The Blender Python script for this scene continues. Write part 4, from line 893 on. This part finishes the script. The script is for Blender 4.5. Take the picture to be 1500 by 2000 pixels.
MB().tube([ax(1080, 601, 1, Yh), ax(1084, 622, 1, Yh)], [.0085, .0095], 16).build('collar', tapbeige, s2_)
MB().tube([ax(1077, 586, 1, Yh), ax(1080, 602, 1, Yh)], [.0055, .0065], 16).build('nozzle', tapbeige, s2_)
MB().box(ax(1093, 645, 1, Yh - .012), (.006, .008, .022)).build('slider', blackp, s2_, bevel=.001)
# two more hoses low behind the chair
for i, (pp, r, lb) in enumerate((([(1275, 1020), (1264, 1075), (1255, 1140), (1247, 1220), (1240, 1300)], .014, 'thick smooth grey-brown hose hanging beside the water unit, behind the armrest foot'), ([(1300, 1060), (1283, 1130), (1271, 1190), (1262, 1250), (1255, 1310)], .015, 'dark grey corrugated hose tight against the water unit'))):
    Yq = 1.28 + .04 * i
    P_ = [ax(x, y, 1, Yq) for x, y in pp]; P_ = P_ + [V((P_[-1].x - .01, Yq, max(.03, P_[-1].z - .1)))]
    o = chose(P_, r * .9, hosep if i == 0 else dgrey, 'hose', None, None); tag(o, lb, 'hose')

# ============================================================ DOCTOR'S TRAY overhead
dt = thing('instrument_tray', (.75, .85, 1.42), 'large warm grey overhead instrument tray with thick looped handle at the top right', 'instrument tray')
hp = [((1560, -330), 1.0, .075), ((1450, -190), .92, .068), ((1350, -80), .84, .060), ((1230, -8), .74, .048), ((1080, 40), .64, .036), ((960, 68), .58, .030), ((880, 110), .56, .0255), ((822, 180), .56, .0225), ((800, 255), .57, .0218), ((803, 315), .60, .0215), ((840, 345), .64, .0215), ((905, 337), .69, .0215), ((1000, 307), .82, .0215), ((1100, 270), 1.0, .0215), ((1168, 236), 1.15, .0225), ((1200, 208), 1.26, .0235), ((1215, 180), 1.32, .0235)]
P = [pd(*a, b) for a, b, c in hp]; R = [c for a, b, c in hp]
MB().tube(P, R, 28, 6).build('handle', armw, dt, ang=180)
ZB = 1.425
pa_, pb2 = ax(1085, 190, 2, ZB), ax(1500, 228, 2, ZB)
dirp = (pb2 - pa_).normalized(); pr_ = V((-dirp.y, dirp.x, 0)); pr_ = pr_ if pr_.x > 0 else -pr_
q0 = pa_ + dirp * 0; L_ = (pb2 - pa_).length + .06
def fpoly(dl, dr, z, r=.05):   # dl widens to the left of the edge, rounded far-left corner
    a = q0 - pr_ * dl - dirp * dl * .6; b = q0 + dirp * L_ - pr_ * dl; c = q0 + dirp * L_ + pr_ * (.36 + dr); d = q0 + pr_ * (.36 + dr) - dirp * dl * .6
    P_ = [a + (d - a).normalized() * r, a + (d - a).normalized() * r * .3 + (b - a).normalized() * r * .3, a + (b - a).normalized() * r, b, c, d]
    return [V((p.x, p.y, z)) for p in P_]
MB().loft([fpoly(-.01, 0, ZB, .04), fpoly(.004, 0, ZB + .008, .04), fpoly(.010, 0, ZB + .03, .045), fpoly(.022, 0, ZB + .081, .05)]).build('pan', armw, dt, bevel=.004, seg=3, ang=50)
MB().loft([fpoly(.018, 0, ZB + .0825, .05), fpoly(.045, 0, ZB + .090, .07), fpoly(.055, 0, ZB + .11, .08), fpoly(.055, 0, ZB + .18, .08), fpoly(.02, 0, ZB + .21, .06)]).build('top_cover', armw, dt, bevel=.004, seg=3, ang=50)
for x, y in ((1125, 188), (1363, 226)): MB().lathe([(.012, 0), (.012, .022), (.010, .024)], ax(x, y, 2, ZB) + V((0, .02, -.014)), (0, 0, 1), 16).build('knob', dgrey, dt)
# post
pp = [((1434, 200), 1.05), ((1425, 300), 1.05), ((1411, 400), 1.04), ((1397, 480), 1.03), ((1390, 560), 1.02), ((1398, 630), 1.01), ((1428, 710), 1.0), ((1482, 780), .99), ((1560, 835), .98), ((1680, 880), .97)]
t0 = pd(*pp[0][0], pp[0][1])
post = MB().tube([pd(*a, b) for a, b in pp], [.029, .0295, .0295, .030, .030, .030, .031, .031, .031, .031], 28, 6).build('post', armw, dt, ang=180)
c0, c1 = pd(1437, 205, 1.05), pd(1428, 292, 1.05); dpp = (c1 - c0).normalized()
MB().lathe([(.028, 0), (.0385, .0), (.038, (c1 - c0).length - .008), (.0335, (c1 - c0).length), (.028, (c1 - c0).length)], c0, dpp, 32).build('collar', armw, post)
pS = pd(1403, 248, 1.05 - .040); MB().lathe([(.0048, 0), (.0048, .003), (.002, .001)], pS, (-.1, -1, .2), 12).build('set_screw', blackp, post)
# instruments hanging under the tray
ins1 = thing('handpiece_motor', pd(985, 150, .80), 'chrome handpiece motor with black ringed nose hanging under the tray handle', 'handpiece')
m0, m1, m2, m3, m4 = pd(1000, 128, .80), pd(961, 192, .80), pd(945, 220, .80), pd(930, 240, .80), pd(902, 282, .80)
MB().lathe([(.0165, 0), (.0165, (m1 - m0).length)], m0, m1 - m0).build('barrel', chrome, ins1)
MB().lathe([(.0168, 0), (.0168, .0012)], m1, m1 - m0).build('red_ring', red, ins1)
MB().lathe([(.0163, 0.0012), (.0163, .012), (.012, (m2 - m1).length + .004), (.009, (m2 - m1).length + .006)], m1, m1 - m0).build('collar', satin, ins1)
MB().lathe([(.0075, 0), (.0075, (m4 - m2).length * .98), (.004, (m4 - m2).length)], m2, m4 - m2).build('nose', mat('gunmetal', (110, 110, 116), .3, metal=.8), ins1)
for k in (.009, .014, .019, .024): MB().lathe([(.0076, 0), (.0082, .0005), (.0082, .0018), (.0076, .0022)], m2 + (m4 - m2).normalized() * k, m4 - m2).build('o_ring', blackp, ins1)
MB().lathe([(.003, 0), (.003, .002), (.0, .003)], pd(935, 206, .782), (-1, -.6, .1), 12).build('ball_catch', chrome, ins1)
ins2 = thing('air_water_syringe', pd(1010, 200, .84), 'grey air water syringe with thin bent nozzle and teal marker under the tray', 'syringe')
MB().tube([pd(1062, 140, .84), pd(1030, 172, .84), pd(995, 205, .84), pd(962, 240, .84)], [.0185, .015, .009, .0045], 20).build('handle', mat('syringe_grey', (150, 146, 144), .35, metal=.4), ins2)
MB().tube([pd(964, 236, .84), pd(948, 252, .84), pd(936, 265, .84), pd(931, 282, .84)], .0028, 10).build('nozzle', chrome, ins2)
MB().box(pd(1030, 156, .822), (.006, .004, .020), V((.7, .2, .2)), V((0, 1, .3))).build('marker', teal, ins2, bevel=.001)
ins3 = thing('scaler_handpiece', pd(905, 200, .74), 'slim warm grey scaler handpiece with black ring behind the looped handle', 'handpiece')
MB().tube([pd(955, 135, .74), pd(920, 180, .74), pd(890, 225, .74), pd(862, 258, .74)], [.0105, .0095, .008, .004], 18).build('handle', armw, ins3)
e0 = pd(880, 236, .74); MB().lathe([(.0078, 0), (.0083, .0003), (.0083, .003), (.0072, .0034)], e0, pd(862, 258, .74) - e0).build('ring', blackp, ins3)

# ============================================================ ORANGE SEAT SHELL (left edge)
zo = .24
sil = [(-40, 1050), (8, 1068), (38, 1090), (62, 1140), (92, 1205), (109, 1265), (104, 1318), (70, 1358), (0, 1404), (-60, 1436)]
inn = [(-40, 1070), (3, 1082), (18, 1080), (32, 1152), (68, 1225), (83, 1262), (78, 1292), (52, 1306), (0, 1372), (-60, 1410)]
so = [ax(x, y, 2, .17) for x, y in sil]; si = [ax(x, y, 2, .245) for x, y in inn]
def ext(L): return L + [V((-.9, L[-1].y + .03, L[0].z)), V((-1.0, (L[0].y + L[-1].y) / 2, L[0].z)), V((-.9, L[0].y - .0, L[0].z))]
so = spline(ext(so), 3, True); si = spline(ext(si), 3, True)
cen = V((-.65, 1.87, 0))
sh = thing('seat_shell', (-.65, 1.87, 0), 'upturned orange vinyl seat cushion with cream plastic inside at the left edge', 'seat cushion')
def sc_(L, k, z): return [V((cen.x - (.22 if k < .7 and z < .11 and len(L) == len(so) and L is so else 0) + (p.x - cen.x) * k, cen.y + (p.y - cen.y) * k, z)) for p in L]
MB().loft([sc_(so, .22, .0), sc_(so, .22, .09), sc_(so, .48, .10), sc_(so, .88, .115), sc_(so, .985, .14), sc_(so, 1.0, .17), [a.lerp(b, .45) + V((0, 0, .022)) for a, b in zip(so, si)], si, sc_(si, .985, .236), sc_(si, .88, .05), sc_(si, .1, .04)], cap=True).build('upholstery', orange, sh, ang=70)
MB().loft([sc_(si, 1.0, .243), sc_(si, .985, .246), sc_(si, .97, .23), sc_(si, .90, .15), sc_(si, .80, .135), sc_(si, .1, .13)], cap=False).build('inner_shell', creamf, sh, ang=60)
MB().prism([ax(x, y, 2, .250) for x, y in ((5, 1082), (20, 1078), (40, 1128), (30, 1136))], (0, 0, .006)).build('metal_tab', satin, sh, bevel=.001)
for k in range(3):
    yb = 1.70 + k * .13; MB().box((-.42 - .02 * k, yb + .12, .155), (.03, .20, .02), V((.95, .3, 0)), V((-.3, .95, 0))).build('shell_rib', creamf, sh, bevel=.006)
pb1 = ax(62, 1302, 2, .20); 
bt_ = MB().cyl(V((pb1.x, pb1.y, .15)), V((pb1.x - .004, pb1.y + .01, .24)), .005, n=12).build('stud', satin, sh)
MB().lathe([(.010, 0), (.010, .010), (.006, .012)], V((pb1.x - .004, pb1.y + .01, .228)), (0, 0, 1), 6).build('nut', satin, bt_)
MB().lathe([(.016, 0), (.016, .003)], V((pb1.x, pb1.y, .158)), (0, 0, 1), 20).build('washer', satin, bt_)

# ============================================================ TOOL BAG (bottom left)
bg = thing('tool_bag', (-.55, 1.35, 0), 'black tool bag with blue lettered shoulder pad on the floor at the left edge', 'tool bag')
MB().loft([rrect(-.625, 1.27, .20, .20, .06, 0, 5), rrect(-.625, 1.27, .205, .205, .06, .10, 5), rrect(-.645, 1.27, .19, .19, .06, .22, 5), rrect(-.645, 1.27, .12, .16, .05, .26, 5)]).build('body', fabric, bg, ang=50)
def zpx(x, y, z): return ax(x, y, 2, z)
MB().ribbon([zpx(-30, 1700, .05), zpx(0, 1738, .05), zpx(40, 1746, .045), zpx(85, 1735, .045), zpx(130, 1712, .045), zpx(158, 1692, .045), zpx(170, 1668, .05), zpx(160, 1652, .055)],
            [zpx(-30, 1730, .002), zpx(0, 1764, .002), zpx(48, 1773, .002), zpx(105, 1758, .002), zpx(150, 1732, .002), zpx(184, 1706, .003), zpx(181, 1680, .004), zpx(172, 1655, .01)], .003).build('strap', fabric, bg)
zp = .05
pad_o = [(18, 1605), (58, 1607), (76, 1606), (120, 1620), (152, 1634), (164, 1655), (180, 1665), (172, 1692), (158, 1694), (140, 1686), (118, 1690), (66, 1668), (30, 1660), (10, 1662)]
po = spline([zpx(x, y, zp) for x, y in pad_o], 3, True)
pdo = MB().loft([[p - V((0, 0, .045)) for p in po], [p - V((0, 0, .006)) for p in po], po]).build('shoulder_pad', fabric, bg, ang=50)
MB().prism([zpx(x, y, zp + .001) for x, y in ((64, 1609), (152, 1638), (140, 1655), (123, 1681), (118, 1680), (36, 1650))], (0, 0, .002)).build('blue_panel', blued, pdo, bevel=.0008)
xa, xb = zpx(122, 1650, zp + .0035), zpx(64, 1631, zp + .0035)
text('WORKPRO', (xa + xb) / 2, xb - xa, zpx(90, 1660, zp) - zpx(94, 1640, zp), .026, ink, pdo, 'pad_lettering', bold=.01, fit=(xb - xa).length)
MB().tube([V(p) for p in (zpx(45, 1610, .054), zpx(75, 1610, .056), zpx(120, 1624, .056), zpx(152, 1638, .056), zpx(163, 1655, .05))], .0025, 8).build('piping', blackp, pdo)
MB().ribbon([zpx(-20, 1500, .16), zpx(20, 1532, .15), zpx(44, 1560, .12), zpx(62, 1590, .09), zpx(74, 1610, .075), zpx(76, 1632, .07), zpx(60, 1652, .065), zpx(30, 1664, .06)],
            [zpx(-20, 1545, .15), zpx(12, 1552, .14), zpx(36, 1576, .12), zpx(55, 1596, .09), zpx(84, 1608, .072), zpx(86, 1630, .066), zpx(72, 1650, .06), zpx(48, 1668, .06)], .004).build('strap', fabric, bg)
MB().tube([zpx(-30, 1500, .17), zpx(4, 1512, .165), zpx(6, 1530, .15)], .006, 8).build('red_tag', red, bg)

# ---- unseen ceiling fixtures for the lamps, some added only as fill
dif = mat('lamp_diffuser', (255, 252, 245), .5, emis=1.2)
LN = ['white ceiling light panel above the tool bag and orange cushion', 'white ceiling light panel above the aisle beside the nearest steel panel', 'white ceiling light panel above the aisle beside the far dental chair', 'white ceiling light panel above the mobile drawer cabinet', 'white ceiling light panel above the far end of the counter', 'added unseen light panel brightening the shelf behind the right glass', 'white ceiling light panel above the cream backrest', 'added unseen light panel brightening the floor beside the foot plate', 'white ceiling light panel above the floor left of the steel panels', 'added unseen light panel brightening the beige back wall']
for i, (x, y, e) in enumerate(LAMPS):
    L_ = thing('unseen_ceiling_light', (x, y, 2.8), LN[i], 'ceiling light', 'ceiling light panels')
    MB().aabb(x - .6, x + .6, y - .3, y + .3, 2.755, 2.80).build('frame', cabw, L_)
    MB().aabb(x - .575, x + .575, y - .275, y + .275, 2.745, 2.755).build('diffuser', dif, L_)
============
### Exercise
Please print exactly what appears from the first line of the data through the line with "o = chose(P_, r", including both of those lines and nothing past them.

### Written solution
The Blender Python script for this scene continues. Write part 4, from line 893 on. This part finishes the script. The script is for Blender 4.5. Take the picture to be 1500 by 2000 pixels.
MB().tube([ax(1080, 601, 1, Yh), ax(1084, 622, 1, Yh)], [.0085, .0095], 16).build('collar', tapbeige, s2_)
MB().tube([ax(1077, 586, 1, Yh), ax(1080, 602, 1, Yh)], [.0055, .0065], 16).build('nozzle', tapbeige, s2_)
MB().box(ax(1093, 645, 1, Yh - .012), (.006, .008, .022)).build('slider', blackp, s2_, bevel=.001)
# two more hoses low behind the chair
for i, (pp, r, lb) in enumerate((([(1275, 1020), (1264, 1075), (1255, 1140), (1247, 1220), (1240, 1300)], .014, 'thick smooth grey-brown hose hanging beside the water unit, behind the armrest foot'), ([(1300, 1060), (1283, 1130), (1271, 1190), (1262, 1250), (1255, 1310)], .015, 'dark grey corrugated hose tight against the water unit'))):
    Yq = 1.28 + .04 * i
    P_ = [ax(x, y, 1, Yq) for x, y in pp]; P_ = P_ + [V((P_[-1].x - .01, Yq, max(.03, P_[-1].z - .1)))]
    o = chose(P_, r * .9, hosep if i == 0 else dgrey, 'hose', None, None); tag(o, lb, 'hose')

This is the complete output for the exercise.